AMU Homeland Security Intelligence Middle East Opinion

Nine Years…

By William Tucker
Pentagon 9-11.JPEGNine years ago today I was still active duty military preparing to go to work like the thousands of other soldiers on the post at the time. I arrived for the duty day about the same time the first tower was struck. Fifteen minutes later the largest military installation east of the Mississippi was locked down and I would not set foot back in my home for over 72 hours. This was due to the pragmatic security response of the military as well as the uncertainty of more attacks. For the military members the first several days did not pass quietly. My squad and I had engaged in roving patrols due to the increase in security posture which eventually gave way to preparing a Military Police unit to go to Washington D.C. to augment security. Near the end of the week I was asked by my company commander to identify some of my soldiers for an impending deployment to Uzbekistan. On Tuesday al-Qaeda had cast their die; on Thursday the US was preparing to respond in kind.

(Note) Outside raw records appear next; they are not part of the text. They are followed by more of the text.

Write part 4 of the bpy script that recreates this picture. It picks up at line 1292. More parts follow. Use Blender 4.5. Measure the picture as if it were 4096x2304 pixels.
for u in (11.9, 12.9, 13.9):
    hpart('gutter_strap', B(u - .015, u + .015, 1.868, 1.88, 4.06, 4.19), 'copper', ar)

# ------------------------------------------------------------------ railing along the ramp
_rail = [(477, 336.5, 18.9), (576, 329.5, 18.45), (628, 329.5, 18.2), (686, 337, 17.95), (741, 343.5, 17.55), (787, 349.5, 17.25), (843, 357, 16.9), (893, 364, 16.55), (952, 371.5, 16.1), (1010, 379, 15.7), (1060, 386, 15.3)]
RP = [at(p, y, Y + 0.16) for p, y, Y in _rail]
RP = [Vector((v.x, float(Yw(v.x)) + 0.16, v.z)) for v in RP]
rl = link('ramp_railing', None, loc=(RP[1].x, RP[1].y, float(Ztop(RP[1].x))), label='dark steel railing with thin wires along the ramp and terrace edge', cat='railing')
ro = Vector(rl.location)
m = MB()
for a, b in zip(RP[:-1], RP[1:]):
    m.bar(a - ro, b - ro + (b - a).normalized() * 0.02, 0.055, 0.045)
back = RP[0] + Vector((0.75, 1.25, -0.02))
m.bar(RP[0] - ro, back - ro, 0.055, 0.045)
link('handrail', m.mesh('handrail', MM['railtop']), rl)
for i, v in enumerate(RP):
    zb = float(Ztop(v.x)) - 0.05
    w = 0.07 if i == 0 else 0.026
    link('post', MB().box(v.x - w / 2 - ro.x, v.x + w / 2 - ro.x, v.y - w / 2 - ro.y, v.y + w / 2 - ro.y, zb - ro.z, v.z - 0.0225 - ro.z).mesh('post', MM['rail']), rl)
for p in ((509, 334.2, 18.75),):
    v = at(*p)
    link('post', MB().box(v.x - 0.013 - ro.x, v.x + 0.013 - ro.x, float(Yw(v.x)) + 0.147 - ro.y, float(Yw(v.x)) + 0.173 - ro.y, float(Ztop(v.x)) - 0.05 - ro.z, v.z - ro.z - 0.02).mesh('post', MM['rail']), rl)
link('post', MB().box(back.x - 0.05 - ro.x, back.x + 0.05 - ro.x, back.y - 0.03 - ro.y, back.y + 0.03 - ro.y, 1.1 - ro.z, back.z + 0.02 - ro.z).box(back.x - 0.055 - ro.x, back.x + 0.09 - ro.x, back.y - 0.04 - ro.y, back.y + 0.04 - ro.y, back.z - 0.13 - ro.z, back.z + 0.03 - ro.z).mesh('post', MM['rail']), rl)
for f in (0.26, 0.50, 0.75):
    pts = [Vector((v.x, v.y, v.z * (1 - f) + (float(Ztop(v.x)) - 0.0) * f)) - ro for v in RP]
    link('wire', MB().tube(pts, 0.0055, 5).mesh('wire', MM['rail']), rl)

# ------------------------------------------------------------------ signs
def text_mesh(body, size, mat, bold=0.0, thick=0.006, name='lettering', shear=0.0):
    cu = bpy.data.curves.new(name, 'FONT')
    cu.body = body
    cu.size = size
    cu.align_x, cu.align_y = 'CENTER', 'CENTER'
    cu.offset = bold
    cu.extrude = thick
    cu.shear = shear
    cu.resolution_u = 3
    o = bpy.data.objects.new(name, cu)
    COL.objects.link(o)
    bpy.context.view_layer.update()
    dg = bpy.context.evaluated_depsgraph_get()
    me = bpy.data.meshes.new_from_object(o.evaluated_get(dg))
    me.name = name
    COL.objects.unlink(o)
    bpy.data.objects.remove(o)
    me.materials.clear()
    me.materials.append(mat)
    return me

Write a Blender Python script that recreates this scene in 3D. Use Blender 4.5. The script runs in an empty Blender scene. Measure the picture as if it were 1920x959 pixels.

Strange though it may seem to the outside observer this string of events did not seem out of the ordinary to me. After all we were soldiers and this is what soldiers train for. The Army unfortunately does not train parents to drop their children off at school with armed soldiers guarding the grounds and the entryways. The hell that people in New York, Washington and Pennsylvania were going through was being telegraphed worldwide via news cameras, but hell for the military was just beginning. Every American suffered that day far beyond the 3000 person death toll the attacks took. It is this emotional toll that binds us as a nation together and at times tears us apart. Nine years after the attacks and soldiers are still in Afghanistan fighting an ill-defined mission with an undefined goal. It could be argued, as many have, that it is this emotional memory that is keeping the US in Afghanistan, but the situation is more complex than that.
Emotion does play a part in the national character and can influence policy decisions, but more often than not the pragmatic course does win out. But this puts the Afghan commitment into a bit of a quandary. The US wants a stable central government in Kabul that will prevent the Afghan nation from reemerging as a terrorist haven, but the US also needs to address other global commitments. During the US led War on Terror regional powers such as China and Russia have had great leeway in their global ambitions while the American military was engaged in the Middle East. These ambitions have negatively impacted US allies and interests worldwide. Ultimately the US needs to have the bandwidth to respond to these challenges and the Afghan war is hampering these needs. In time the US will have to recast its die and decide what the most pressing strategic need is. The wars in Afghanistan and Iraq have resulted in a battle hardened military capable of a high operational tempo – a military other regional powers will soon have to deal with. Despite what some administration officials have stated, the July 2011 withdrawal date may indeed represent the end of the US commitment. By any measure we can expect the US worldwide commitment to look different by the tenth anniversary.